Dolayısıyla Ehli sünnet amelleri tanımlarken onun imanı aslından değil onu olgunlaştıran bir olgu olarak tanımlamışlardır. Dolayısıyla helal görmedikleri sürece içki, hırsızlık, yalan ve zina gibi günah işleyenler Müslüman olarak adlandırılırlar.
Hemen şunu ifade edelim ki, Ehli sünnetin iki kelam alimi olan imam Eş’ari ve imam Maturidi onlar imanın tanımını yaparken dünyevi bir tanım değil ahiretle ilgili bir tanım yapmışlardır. Onlar şeksiz ve şüphesiz iman kalbin tasdiği ifadesi ahirette o kimselerin en asgari olarak müslüman oluşlarını delillendirmektedirler.

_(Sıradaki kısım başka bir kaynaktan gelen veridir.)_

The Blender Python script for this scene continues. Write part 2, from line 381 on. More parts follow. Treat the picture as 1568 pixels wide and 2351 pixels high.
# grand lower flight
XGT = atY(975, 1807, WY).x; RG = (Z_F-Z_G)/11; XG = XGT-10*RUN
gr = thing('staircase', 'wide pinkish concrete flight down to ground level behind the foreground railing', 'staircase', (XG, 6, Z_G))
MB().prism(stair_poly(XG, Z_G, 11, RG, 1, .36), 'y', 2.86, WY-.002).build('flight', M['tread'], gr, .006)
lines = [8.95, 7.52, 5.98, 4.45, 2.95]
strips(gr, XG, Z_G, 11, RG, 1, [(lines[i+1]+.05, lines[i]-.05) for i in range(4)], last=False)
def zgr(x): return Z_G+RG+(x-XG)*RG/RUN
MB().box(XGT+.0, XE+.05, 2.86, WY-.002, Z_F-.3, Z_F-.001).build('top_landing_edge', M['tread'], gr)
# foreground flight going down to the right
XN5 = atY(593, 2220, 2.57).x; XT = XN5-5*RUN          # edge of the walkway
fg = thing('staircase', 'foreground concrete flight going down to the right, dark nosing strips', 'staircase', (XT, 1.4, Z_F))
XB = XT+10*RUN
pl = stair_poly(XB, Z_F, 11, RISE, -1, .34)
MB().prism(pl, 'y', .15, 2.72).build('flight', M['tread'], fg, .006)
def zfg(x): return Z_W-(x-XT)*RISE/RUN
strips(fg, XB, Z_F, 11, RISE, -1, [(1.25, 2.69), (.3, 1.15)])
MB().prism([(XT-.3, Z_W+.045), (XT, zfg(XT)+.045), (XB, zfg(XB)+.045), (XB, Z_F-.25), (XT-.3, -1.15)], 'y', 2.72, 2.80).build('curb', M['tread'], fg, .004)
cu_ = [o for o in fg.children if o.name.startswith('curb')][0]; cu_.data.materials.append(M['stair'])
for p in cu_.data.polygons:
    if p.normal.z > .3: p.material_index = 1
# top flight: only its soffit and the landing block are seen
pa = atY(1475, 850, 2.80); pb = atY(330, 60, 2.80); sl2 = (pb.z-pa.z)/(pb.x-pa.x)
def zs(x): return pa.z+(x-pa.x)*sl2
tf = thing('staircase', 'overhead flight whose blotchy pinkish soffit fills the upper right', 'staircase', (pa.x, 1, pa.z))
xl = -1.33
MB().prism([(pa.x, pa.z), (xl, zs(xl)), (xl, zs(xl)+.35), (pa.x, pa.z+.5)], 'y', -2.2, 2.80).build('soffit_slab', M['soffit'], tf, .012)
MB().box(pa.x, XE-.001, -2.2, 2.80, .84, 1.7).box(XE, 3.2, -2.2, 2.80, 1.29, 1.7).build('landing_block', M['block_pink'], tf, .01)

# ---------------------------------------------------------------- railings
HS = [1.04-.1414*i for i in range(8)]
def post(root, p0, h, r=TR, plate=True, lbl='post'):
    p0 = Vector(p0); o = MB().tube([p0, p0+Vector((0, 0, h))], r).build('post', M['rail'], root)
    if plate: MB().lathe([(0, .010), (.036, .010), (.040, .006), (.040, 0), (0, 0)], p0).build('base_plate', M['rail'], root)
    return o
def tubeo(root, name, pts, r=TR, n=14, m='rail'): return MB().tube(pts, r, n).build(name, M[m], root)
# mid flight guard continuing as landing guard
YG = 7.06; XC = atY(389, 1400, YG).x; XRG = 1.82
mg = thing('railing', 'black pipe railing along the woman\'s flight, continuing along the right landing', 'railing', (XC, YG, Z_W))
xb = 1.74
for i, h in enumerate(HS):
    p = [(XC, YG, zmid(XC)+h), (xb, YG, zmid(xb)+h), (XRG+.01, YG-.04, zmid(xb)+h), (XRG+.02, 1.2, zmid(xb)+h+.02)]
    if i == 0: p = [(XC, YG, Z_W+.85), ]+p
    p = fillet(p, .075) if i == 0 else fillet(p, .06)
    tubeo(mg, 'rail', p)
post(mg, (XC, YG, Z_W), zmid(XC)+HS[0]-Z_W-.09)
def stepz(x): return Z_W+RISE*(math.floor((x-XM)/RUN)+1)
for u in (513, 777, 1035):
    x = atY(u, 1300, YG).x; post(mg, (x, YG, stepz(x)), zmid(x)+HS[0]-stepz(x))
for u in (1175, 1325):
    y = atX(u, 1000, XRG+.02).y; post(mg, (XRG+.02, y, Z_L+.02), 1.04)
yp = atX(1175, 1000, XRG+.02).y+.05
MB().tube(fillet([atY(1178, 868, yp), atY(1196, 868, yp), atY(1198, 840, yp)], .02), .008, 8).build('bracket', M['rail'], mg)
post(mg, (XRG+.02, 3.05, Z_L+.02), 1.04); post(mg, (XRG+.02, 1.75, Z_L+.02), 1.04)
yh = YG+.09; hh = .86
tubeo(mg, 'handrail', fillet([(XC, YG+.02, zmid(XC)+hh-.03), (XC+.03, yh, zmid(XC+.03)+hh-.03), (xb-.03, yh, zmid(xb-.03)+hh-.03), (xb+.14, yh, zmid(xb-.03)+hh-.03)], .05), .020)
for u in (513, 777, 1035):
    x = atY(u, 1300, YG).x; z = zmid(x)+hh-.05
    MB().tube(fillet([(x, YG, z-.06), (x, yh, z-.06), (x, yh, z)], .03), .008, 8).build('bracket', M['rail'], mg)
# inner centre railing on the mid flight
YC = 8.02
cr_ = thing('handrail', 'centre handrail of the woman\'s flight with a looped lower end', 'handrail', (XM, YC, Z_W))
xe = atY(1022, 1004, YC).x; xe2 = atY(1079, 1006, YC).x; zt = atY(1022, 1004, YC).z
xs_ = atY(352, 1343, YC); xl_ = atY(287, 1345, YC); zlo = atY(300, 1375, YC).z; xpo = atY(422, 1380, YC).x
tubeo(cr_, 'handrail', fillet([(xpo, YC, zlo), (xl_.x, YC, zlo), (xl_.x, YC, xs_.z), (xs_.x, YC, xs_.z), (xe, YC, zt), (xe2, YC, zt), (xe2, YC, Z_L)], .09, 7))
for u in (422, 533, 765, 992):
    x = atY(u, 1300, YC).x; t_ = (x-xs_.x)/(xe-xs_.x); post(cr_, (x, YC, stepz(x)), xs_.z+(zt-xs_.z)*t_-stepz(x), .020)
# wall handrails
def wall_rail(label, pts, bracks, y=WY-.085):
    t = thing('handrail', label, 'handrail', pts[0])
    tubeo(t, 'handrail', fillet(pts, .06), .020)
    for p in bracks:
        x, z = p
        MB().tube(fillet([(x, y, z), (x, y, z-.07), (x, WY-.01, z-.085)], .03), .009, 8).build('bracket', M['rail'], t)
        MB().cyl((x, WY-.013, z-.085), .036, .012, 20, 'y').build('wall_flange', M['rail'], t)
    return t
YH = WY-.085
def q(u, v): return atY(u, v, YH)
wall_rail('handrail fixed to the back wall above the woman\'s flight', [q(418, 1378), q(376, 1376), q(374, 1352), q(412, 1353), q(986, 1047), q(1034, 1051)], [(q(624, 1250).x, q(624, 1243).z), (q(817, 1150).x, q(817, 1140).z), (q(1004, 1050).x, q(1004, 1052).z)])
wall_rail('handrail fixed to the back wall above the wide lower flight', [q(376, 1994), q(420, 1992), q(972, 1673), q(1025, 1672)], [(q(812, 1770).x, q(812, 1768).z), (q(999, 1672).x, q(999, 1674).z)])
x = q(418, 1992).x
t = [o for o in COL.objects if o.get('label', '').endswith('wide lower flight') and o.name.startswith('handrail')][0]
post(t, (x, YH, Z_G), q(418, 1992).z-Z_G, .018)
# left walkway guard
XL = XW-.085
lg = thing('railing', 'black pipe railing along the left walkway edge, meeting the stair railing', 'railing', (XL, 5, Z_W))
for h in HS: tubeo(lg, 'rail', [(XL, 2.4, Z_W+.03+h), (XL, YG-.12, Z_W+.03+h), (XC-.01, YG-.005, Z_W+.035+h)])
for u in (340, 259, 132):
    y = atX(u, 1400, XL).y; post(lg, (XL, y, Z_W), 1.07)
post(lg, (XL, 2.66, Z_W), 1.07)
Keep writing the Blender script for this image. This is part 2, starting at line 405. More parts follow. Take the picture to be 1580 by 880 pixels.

Dolaysıyla imam Eş’ari ve imam Maturidi imanın kalp ile tasdik olan tanımları dünya ile ilgili değil ahiretle ilgili olan bir tanımdır. Hatta birçok Alim kendi kitaplarında bu iki alimin görüşünü serd ederek ‘’Kim dünyada söz ve amellerinde islam’ını ispatlamaz ise bu kimse kafir olarak görülür.’’ Bu kimseler Müslüman olarak isimlendirilmezler. Onlar imanı ispatlanması gereken bir şart olarak görmüşlerdir. Zaten islam ahkamının icra edilmesi, müslüman kadın ile evlenme, miras sahibi olma, öldüklerinde kefenlenmesi, yıkanması, cenaze namazlarının kılınması, kafirlerle benzerlikte ayrılmaları ve islam haklarının onlar üzerinde terettüp edilmesi için bu kimseler imanların ispatlamakla mükelleftirler.
Dolayısıyla kalp ile tasdik ahiretle ilgili bir tanımdır, dünya ile ilgili tanım değildir. Maalesef bu iki büyük alim o kadar istismar edilmiş ki, bugün tarikatlarçılar ehli sünneti kendi murci’ye akideleri ile işgal etmek adına, bu iki kelam alimin bu iman tanımını istismar ederek, kendi sapık akidelerini topluma dayatmakla beraber ehli sünnetin akidesini dejenere etmektedirler.